Gustav Friedrich Oehler (10 June 1812 – 19 February 1872) was a German theologian.
He was born in Ebingen, Württemberg, and was educated privately and at the University of Tübingen where he was much influenced by J. C. F. Steudel, professor of Old Testament theology. In 1837, after a term of Oriental study at Berlin, he went to Tübingen as tutor (German: Repetent), becoming in 1840, a professor at the seminary and pastor in Schönthal.[1]
In 1845, he published his Prolegomena zur Theologie des Alten Testaments, accepted an invitation to Breslau and received the degree of doctor from the University of Bonn. In 1852, he returned to Tübingen as the director of the seminary and professor of Old Testament theology at the university. He declined a call to Erlangen as successor to Franz Delitzsch, and died at Tübingen in 1872.[1]
Oehler was one of the foremost Old Testament scholars of his time of the conservative school. He admitted the composite authorship of the Pentateuch and the Book of Isaiah, and did much to counteract the antipathy against the Old Testament that had been fostered by Schleiermacher. In church polity, he was Lutheran rather than Reformed.[1] He opposed the union of the Lutheran and Reformed churches, and while declaring in favor of confessional Lutheranism, he held aloof from the old Lutheran party.

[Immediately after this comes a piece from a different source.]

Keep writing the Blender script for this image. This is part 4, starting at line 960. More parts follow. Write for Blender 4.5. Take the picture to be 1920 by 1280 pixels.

Besides his Old Testament Theology (2 vols., 1873–74; English trans., Edinburgh, 1874–75; New York, 1883, Dutch translation by dr. J. Hartog, 1879), his works were Gesammelte Seminarreden (1872) and Lehrbuch der Symbolik (Manual of symbolism; 1876, edited by Johann Delitzsch), both published posthumously, and about forty articles for the first edition of Herzog's Realencyklopädie, which were largely retained in the second edition.[1]